Si tratta della Koerperkultur, la cultura del corpo, che determinerà un profondo cambiamento nella mentalità, negli usi e nel gusto, nell'igiene, nell'impiego del tempo libero, nell'educazione, nell'espressione quotidiana e artistica, concretizzandosi in iniziative di ricerca e di sperimentazione, individuali e collettive, di nuovi sistemi e norme di vita e di educazione fisica. "Vi si innescano la psicologia e la nascente psicoanalisi, ma anche l'interesse verso dottrine esoteriche come la teosofia, l'antroposofia e verso le religioni orientali e le correnti mistiche che, tutte propugnavano un legame indissolubile dell'uomo con le forze e i ritmi cosmici..." (p. 82, ivi) "...il ritmo, come fondamentale elemento regolatore e armonizzatore del movimento del cosmo, divenne la base di qualsiasi attività fisica organizzata.
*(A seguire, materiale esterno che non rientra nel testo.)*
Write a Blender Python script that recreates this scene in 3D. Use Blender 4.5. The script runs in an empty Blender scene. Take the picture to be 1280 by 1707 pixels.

Contemporaneamente il gesto, inteso nella sua accezione più alta di manifestazione fisica del movimento, per la diretta connessione che venne sempre più acquisendo con la dimensione interiore dell'uomo, divenne ostensore sensibile di pulsioni e significati nascosti, si caricò di 'un'espressività' che doveva farsi rivelazione della ritrovata armonia dell'individuo con se stesso e col cosmo." (p. 83, ivi)

La tematica della "corporeità" si lega, dunque, nella Koerperkultur, con quella della connessione con i ritmi vitali, con i ritmi della natura, con i ritmi cosmici. Si può parlare, a mio avviso, di leit motiv del "filone corporeo" a cui apparteniamo. Come Goethe aveva fatto da ponte tra lo spirito rinascimentale originario e il suo tempo, Wilhelm Reich (1897-1957) farà da ponte tra la Koerperkultur e il mondo della psicoterapia, introducendone l'approccio e il leit motiv - corporeità e ritmicità - a dispetto dell'impostazione freudiana, basata sul sospetto verso la pulsionalità irrazionale. Reich e Lowen, sulle sue orme, opporranno alla razionalità meccanicista-utilitarista la saggezza della natura di impronta vitalistica, attraverso l'uso polisemico del termine "bioenergia", muovendosi, in tal modo, al confine tra scienza ufficiale, "politica della riconcettualizzazione" (Hazel Henderson, "Creating Alternative Futures", 1978, Putnam, NY) e saperi tradizionali.

La nostra storia come comunità bioenergetica italiana inizia negli anni '70, anni in cui si credette di essere vicini/e al "cambiamento di paradigma" (F. Capra, "Verso una nuova saggezza", Feltrinelli, 1995) e, invece, eravamo vicini/e alla competizione, spesso commercializzata, tra tutte le possibili posizioni. Dei segni c'erano, ma si è cominciato a decifrarli da poco: in quegli anni, facevano la loro comparsa i fenomeni della contaminazione e della disseminazione; la politica doveva accogliere istanze irrazionali e contrapposizioni impensate sulla base della differenza di genere e della differenza generazionale (M. Luisa Boccia, "Il patriarca, la donna, il giovane. La stagione dei movimenti nella crisi italiana.", in "Cultura, nuovi soggetti, identità.", Rubbettino, 2003, pp.253-282). Nel nostro paese, a livello istituzionale, il portabandiera del movimento per il cambiamento di paradigma nel campo della salute mentale, fu Franco Basaglia. La SIAB nacque, in ambito extra- ed anti-istituzionale, proprio sull'onda dell'entusiasmo sociopolitico del tempo (Luisa Parmeggiani, "Così nacque la SIAB - Amarcord", Grounding, 1-2006, pp. 21-33). Che ne è stato dello spirito di quegli anni e cosa è accaduto nel "filone corporeo" a seguito delle vicende dei decenni successivi? Perché non ne parliamo? Io credo che ci sia bisogno di riflettere sulla nostra storia, inquadrandola all'interno della "storia delle idee" e della storia dei movimenti sociali e politici con cui il "filone corporeo" è intrecciato. Anche perché, proprio nel frangente della tarda modernità, il vertice prospettico della psicoterapia, e della psicoterapia corporea, in particolare, in quanto disciplina quanto mai di confine, risulta, a mio avviso, particolarmente adatto a cogliere la complessità che stiamo vivendo.